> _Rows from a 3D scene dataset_

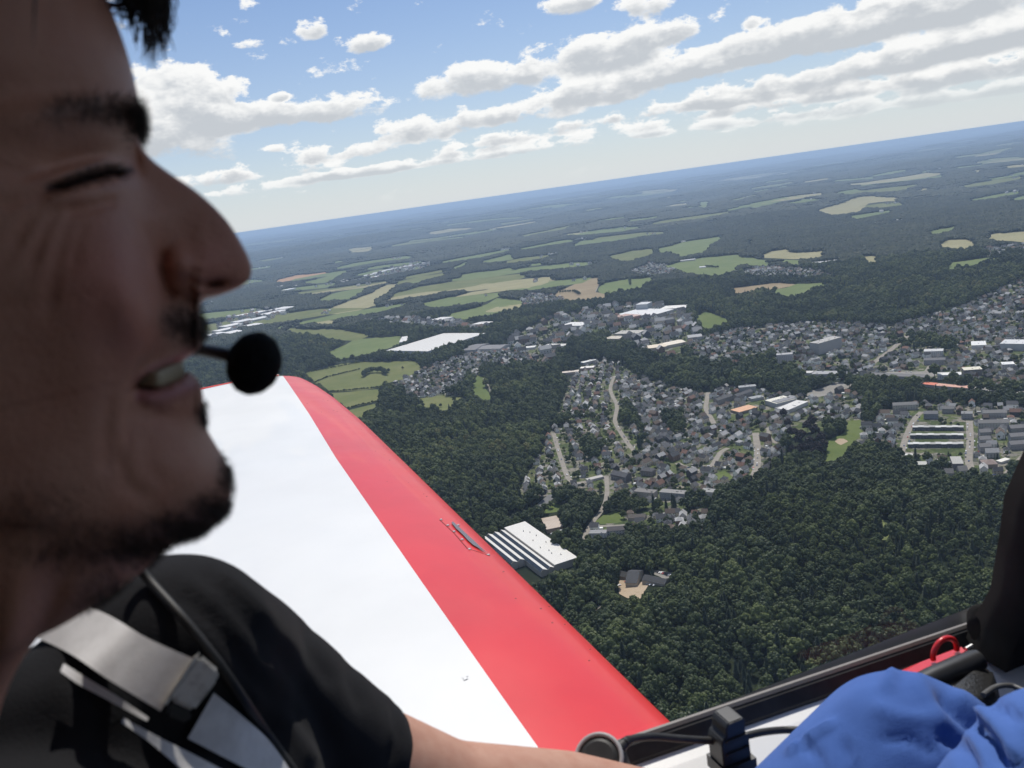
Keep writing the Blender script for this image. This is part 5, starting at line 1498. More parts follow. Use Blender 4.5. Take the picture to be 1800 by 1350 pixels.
def build_trees():
    global PTS
    r2 = np.random.default_rng(44)
    X, Y, K = PTS[:, 0], PTS[:, 1], PTS[:, 2].astype(int)
    Z = gz(X, Y)
    u, v, _ = project(np.column_stack([X, Y, Z + 8]))
    d = np.hypot(X, Y)
    cand = np.where((~hidden(u, v)) & (K < 7) & (v < 1300))[0]
    cand = cand[np.argsort(d[cand] / PTS[cand, 3])][:300]
    marks = [((1125, 1025), 'inn in the wood'), ((1000, 1010), 'saw-tooth factory'), ((1282, 1262), 'cable clip'), ((1660, 1120), 'red pull ring'), ((1745, 960), 'black windscreen arch'),
             ((1558, 930), 'grassy ride'), ((1150, 1250), 'red wing root'), ((1030, 1085), 'woodland track'), ((1450, 1190), 'middle of the canopy rail'), ((1330, 1050), 'heart of the near wood')]
    near = [[] for _ in marks]
    for i in cand:
        dd = [math.hypot(u[i] - m[0][0], v[i] - m[0][1]) for m in marks]
        near[int(np.argmin(dd))].append((min(dd), i))
    for (mp, mt), lst in zip(marks, near):
        for q, (_, i) in enumerate(sorted(lst)):
            kind = 'conifer' if K[i] >= 5 else 'broadleaf tree'
            size = 'small ' if PTS[i, 3] < .8 else ('large ' if PTS[i, 3] > 1.0 else 'middling ')
            tree_thing(X[i], Y[i], K[i], PTS[i, 3], f'{size}{kind}, {ordinal(q + 1)} nearest to the {mt}', 'trees of the near wood', r2)
    cb = [(1394, 800), (1404, 785), (1414, 800), (1424, 788), (1436, 796), (1444, 780), (1430, 808), (1405, 810), (1420, 760), (1428, 752), (1390, 770), (1386, 752), (1378, 735), (1410, 775), (1440, 806), (1398, 770), (1434, 770), (1408, 798), (1426, 798), (1448, 793)]
    for q, (x, y) in enumerate(cb):
        g = G(x, y)
        tree_thing(g[0], g[1], 0, r2.uniform(.72, .95), f'dark purple copper beech, {ordinal(q + 1)} of the clump beside the park lawn', 'copper beeches by the park lawn', r2, True)
    keep = np.ones(len(PTS), bool); keep[cand] = False
    rest = PTS[keep]
    # one mass for all other woods, as instances of the tree kinds
    me = bpy.data.meshes.new('forest')
    zz = gz(rest[:, 0], rest[:, 1])
    me.vertices.add(len(rest)); me.vertices.foreach_set('co', np.column_stack([rest[:, 0], rest[:, 1], zz]).astype(np.float32).ravel())
    a = me.attributes.new('kind', 'INT', 'POINT'); a.data.foreach_set('value', rest[:, 2].astype(np.int32))
    a = me.attributes.new('size', 'FLOAT', 'POINT'); a.data.foreach_set('value', rest[:, 3].astype(np.float32))
    a = me.attributes.new('turn', 'FLOAT', 'POINT'); a.data.foreach_set('value', r2.uniform(0, 6.28, len(rest)).astype(np.float32))
    o = link('forest', me)
    tag(o, 'dark green woods covering the hills out to the horizon', 'woods', kind='stuff')
    ng = bpy.data.node_groups.new('forest_nodes', 'GeometryNodeTree')
    ng.interface.new_socket('Geometry', in_out='INPUT', socket_type='NodeSocketGeometry')
    ng.interface.new_socket('Geometry', in_out='OUTPUT', socket_type='NodeSocketGeometry')
    N, L_ = ng.nodes, ng.links
    gi, go = N.new('NodeGroupInput'), N.new('NodeGroupOutput')
    ci = N.new('GeometryNodeCollectionInfo'); ci.inputs[0].default_value = proto; ci.inputs['Separate Children'].default_value = True; ci.inputs['Reset Children'].default_value = True
    ip = N.new('GeometryNodeInstanceOnPoints'); ip.inputs['Pick Instance'].default_value = True
    def named(nm, ty):
        q = N.new('GeometryNodeInputNamedAttribute'); q.data_type = ty; q.inputs[0].default_value = nm; return q.outputs[0]
    cx = N.new('ShaderNodeCombineXYZ'); L_.new(named('turn', 'FLOAT'), cx.inputs[2])
    L_.new(gi.outputs[0], ip.inputs['Points']); L_.new(ci.outputs[0], ip.inputs['Instance'])
    L_.new(named('kind', 'INT'), ip.inputs['Instance Index']); L_.new(cx.outputs[0], ip.inputs['Rotation']); L_.new(named('size', 'FLOAT'), ip.inputs['Scale'])
    L_.new(ip.outputs[0], go.inputs[0])
    md = o.modifiers.new('forest', 'NODES'); md.node_group = ng
    print('trees', len(rest), 'things', len(cand))


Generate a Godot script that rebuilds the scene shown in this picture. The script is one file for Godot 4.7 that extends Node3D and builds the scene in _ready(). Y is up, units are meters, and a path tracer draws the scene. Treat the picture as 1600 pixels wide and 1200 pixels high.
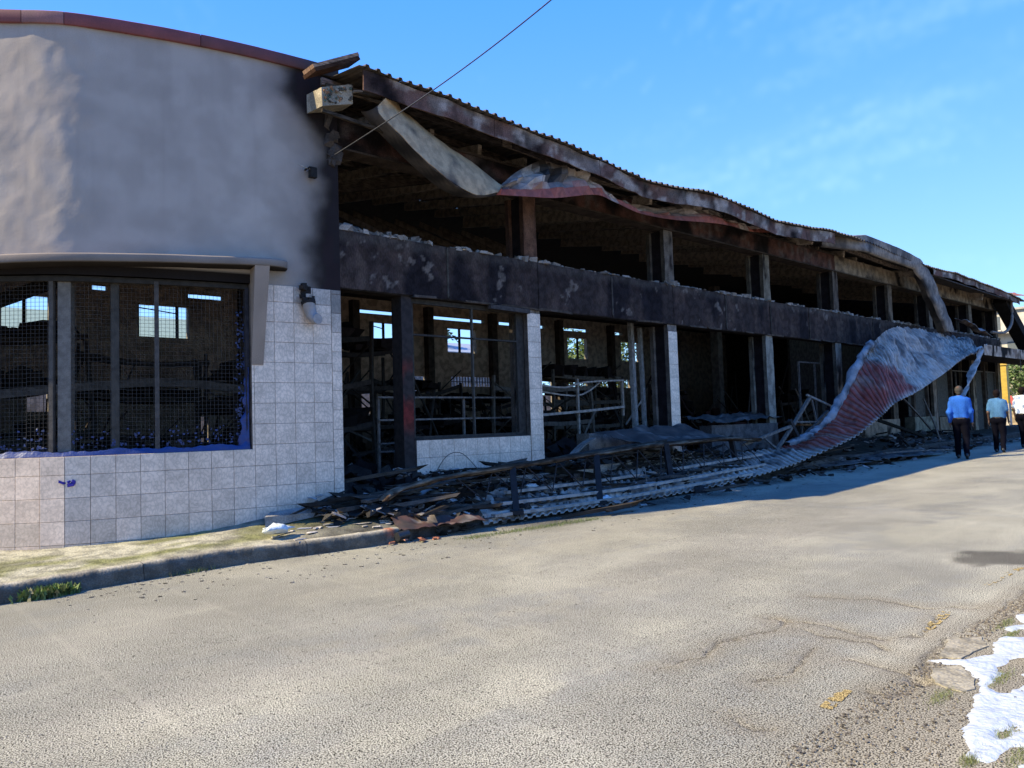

> _Written request_
Quote every record above exactly, leaving out the pictures.

> _Solution to this task_
Keep writing the Blender script for this image. This is part 5, starting at line 1498. More parts follow. Use Blender 4.5. Take the picture to be 1800 by 1350 pixels.
def build_trees():
    global PTS
    r2 = np.random.default_rng(44)
    X, Y, K = PTS[:, 0], PTS[:, 1], PTS[:, 2].astype(int)
    Z = gz(X, Y)
    u, v, _ = project(np.column_stack([X, Y, Z + 8]))
    d = np.hypot(X, Y)
    cand = np.where((~hidden(u, v)) & (K < 7) & (v < 1300))[0]
    cand = cand[np.argsort(d[cand] / PTS[cand, 3])][:300]
    marks = [((1125, 1025), 'inn in the wood'), ((1000, 1010), 'saw-tooth factory'), ((1282, 1262), 'cable clip'), ((1660, 1120), 'red pull ring'), ((1745, 960), 'black windscreen arch'),
             ((1558, 930), 'grassy ride'), ((1150, 1250), 'red wing root'), ((1030, 1085), 'woodland track'), ((1450, 1190), 'middle of the canopy rail'), ((1330, 1050), 'heart of the near wood')]
    near = [[] for _ in marks]
    for i in cand:
        dd = [math.hypot(u[i] - m[0][0], v[i] - m[0][1]) for m in marks]
        near[int(np.argmin(dd))].append((min(dd), i))
    for (mp, mt), lst in zip(marks, near):
        for q, (_, i) in enumerate(sorted(lst)):
            kind = 'conifer' if K[i] >= 5 else 'broadleaf tree'
            size = 'small ' if PTS[i, 3] < .8 else ('large ' if PTS[i, 3] > 1.0 else 'middling ')
            tree_thing(X[i], Y[i], K[i], PTS[i, 3], f'{size}{kind}, {ordinal(q + 1)} nearest to the {mt}', 'trees of the near wood', r2)
    cb = [(1394, 800), (1404, 785), (1414, 800), (1424, 788), (1436, 796), (1444, 780), (1430, 808), (1405, 810), (1420, 760), (1428, 752), (1390, 770), (1386, 752), (1378, 735), (1410, 775), (1440, 806), (1398, 770), (1434, 770), (1408, 798), (1426, 798), (1448, 793)]
    for q, (x, y) in enumerate(cb):
        g = G(x, y)
        tree_thing(g[0], g[1], 0, r2.uniform(.72, .95), f'dark purple copper beech, {ordinal(q + 1)} of the clump beside the park lawn', 'copper beeches by the park lawn', r2, True)
    keep = np.ones(len(PTS), bool); keep[cand] = False
    rest = PTS[keep]
    # one mass for all other woods, as instances of the tree kinds
    me = bpy.data.meshes.new('forest')
    zz = gz(rest[:, 0], rest[:, 1])
    me.vertices.add(len(rest)); me.vertices.foreach_set('co', np.column_stack([rest[:, 0], rest[:, 1], zz]).astype(np.float32).ravel())
    a = me.attributes.new('kind', 'INT', 'POINT'); a.data.foreach_set('value', rest[:, 2].astype(np.int32))
    a = me.attributes.new('size', 'FLOAT', 'POINT'); a.data.foreach_set('value', rest[:, 3].astype(np.float32))
    a = me.attributes.new('turn', 'FLOAT', 'POINT'); a.data.foreach_set('value', r2.uniform(0, 6.28, len(rest)).astype(np.float32))
    o = link('forest', me)
    tag(o, 'dark green woods covering the hills out to the horizon', 'woods', kind='stuff')
    ng = bpy.data.node_groups.new('forest_nodes', 'GeometryNodeTree')
    ng.interface.new_socket('Geometry', in_out='INPUT', socket_type='NodeSocketGeometry')
    ng.interface.new_socket('Geometry', in_out='OUTPUT', socket_type='NodeSocketGeometry')
    N, L_ = ng.nodes, ng.links
    gi, go = N.new('NodeGroupInput'), N.new('NodeGroupOutput')
    ci = N.new('GeometryNodeCollectionInfo'); ci.inputs[0].default_value = proto; ci.inputs['Separate Children'].default_value = True; ci.inputs['Reset Children'].default_value = True
    ip = N.new('GeometryNodeInstanceOnPoints'); ip.inputs['Pick Instance'].default_value = True
    def named(nm, ty):
        q = N.new('GeometryNodeInputNamedAttribute'); q.data_type = ty; q.inputs[0].default_value = nm; return q.outputs[0]
    cx = N.new('ShaderNodeCombineXYZ'); L_.new(named('turn', 'FLOAT'), cx.inputs[2])
    L_.new(gi.outputs[0], ip.inputs['Points']); L_.new(ci.outputs[0], ip.inputs['Instance'])
    L_.new(named('kind', 'INT'), ip.inputs['Instance Index']); L_.new(cx.outputs[0], ip.inputs['Rotation']); L_.new(named('size', 'FLOAT'), ip.inputs['Scale'])
    L_.new(ip.outputs[0], go.inputs[0])
    md = o.modifiers.new('forest', 'NODES'); md.node_group = ng
    print('trees', len(rest), 'things', len(cand))


Generate a Godot script that rebuilds the scene shown in this picture. The script is one file for Godot 4.7 that extends Node3D and builds the scene in _ready(). Y is up, units are meters, and a path tracer draws the scene. Treat the picture as 1600 pixels wide and 1200 pixels high.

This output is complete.